Series background & context
The Shadow War Of The Night Dragons entry in Scalzi's bibliography is his way of poking at epic fantasy while still telling a story that moves. It leans into the most dramatic parts of the genre, ancient evils, ominous prophecies, and titles that sound like they were generated by a machine that only reads back-cover copy.
The centerpiece is The Dead City, a short, punchy adventure that plays with the building blocks of sword-and-sorcery. You get a hero on a dangerous path, a world that feels like it is always one candle away from total darkness, and the sense that everyone has read the same prophecy and is making it everyone else's problem. It is closer to a novella than a doorstopper, which lets the story keep its punchline energy without getting bogged down in lore.
It is intentionally over the top.
What makes it work is that the joke is not just the language, it is the structure. Scalzi takes familiar fantasy moves, the grim quest, the looming villain, the suspicious mentor, and treats them with the brisk pacing of a thriller. The humor comes from recognition, but the stakes still exist on the page, because the characters have to survive the situation whether or not the reader is laughing.
If you have read a lot of epic fantasy, this story feels like a palate cleanser. It nods to the genre's habits, especially the way some books stack dark nouns on dark nouns until everything sounds like a heavy metal album. At the same time, it does not require you to know any particular series to get the joke. The setup is broad on purpose, so anyone can jump in.

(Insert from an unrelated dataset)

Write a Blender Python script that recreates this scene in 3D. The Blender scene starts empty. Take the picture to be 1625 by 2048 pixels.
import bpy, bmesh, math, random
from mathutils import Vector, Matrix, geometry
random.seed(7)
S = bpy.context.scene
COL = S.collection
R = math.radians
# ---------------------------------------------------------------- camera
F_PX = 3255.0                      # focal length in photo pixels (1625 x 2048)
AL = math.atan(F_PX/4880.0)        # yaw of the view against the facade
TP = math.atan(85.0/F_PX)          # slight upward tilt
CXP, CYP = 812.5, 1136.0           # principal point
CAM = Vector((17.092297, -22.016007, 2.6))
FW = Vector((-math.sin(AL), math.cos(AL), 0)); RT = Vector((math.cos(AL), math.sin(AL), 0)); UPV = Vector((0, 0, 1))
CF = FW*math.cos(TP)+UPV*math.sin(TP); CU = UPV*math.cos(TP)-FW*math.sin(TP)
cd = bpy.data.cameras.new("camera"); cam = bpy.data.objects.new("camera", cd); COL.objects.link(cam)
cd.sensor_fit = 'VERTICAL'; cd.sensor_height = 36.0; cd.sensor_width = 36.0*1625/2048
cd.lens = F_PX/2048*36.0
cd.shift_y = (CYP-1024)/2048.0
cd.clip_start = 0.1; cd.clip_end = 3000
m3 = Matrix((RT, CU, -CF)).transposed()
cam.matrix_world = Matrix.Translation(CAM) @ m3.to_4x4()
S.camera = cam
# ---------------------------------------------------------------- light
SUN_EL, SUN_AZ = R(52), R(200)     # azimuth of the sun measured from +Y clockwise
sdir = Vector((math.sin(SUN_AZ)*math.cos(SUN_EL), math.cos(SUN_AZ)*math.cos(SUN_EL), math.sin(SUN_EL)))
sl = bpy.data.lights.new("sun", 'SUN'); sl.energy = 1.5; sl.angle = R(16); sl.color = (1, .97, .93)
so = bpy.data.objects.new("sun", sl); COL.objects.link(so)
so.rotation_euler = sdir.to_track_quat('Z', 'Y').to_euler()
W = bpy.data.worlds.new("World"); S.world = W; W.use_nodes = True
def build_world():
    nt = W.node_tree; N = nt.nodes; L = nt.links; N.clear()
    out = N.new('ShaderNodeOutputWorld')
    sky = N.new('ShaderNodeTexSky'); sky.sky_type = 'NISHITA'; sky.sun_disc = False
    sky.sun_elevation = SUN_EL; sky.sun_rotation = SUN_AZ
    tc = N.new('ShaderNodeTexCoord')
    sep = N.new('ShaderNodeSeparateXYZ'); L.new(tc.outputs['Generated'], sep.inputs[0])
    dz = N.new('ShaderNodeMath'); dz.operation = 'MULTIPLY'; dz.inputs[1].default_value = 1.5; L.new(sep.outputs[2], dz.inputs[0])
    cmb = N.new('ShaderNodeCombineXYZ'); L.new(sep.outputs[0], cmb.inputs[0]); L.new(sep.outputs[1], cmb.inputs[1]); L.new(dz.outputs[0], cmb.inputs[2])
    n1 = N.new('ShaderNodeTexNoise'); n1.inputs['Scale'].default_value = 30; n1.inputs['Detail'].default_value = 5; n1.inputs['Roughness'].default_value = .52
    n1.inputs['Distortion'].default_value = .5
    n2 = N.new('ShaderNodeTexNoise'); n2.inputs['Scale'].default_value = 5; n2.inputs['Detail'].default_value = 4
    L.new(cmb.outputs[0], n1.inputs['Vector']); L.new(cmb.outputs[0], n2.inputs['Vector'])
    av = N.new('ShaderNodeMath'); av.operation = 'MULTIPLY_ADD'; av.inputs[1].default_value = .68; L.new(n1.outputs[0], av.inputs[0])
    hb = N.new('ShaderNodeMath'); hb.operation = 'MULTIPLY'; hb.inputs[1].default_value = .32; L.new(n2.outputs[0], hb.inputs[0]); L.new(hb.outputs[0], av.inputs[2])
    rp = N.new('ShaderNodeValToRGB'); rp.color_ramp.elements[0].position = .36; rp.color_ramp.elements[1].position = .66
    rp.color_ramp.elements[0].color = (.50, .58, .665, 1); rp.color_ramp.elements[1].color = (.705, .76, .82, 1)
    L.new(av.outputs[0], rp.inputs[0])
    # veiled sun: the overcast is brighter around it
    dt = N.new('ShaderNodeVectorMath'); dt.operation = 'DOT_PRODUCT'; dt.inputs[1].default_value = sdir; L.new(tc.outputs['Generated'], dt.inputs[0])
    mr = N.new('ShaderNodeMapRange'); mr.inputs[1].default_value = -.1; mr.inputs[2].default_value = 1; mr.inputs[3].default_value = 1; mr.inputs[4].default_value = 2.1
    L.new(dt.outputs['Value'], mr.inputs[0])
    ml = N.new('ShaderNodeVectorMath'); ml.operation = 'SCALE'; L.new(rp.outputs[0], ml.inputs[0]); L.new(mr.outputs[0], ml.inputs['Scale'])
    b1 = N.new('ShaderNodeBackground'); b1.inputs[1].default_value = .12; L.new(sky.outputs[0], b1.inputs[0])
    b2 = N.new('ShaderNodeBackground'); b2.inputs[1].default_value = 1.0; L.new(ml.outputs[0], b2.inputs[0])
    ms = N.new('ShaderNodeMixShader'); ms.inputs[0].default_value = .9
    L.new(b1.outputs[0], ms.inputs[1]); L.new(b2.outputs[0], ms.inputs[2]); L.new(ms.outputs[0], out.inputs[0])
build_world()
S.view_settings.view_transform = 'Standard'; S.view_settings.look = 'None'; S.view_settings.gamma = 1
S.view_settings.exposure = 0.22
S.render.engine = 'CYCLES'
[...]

Under the parody, there is a real affection for the genre's sense of momentum. The story keeps moving toward the next confrontation, and it uses the familiar shape of a quest to create suspense even when the narration is winking at the audience. It is the difference between mocking something from the outside and teasing it from inside the clubhouse.
If you are coming from Scalzi's science fiction, The Dead City shows the same strengths in a different costume: clean scenes, sharp timing, and a willingness to make a big genre promise and then cash it quickly. It is short, it is silly, and it is built to be read with a grin. If you want a quick fantasy detour between heavier books, this is an easy one to slot in.